Siemens-Bande, Manager-Bande, 200-Millionen-Euro-Bande – das Wort »Bande« als Bezeichnung für hochrangige Manager eines konservativen Konzerns wie Siemens ungestraft verwenden zu können, erfreut den Normalbürger ganz besonders.

Autor:Redaktion connect-professional • 29.11.2006 • ca. 1:30 Min

Was dem einen empörte Aufschreie entlockt, beschert dem anderen eher sentimentale Erinnerungen an seine Kindheit – wie aufregend war die erste eigene Bande mit den Nachbarskindern inklusive erster Zigarette und verschwörerischer Treffen im selbstgebauten Bandenquartier. Oder, wie war das noch in alten Westernfilmen, wo eine Bande immer aus Gaunern bestand? Die waren entweder schlimme Kriminelle oder liebenswerte Spitzbuben. Also Dalton-Bande oder TKKG. Darf man einigen Korruptionsexperten glauben, gehören die Jungs von Siemens eher zur zweiten Kategorie.
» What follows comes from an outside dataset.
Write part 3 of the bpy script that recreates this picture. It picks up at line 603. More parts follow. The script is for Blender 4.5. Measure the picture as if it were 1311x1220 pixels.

Ganz nach dem Motto: Ein bisschen Schmier´ muss sein. Und seien wir ehrlich – wenn man es denn nur gut meint, verschwimmen ganz leicht die Grenzen zwischen Kriminalität und Gutherzigkeit. Hauptsache, man ist dabei nicht allein. Denn wer eine echte Bande gründen will, muss – laut einer Entscheidung des Großen Senats in Strafsachen von 2001 – mindestens drei Leute mitbringen. Andernfalls käme man lediglich in die Einzeltäterstatistik. Na bestens, mit mindestens zwölf Mitgliedern ist die Siemens-Bande da auf der sicheren Seite.

Und sie meinte es ganz bestimmt nur gut, als sie Stück für Stück den 200- Millionen-Kuchen aus Mutters Küche geklaut hat. Wie soll man sich denn ohne ein bisschen Ba(c)kschisch in der großen weiten Welt behaupten? Wenn einen die bösen Jungs da draußen nicht mitspielen lassen wollen. Wer mag das schon? Nach Hause schleichen zu müssen, weil die anderen coolere Computerspiele haben. Wollen wir den Siemens- Jungs also nicht unterstellen, was man schon seit dem 16. Jahrhundert unter einer Gaunerbande versteht: »Betrüger oder Spitzbuben, welche Betrug und Diebstahl gewerbsmäßig nach bestimmten Prinzipien und Regeln sowie in mehr oder minder regelmäßig organisierter Verbindung betreiben.«

Gut, pädagogisch wertvoll ist die ganze Bandengeschichte natürlich nicht. Man sollte ja schon von klein auf lernen, andere mit guten Argumenten zu überzeugen und sich keine Freundschaften zu erkaufen. Apropos Freundschaft: Korruptionskritiker schlagen vor, Banden mögen sich doch künftig zusammenschließen und eine Art Gewerkschaft gründen. Gemeinsam könnten sie sich besser gegen die wirklich bösen Banden zur Wehr setzen – nämlich gegen jene, die einen nur für ein großes Stück vom Kuchen mitspielen lassen.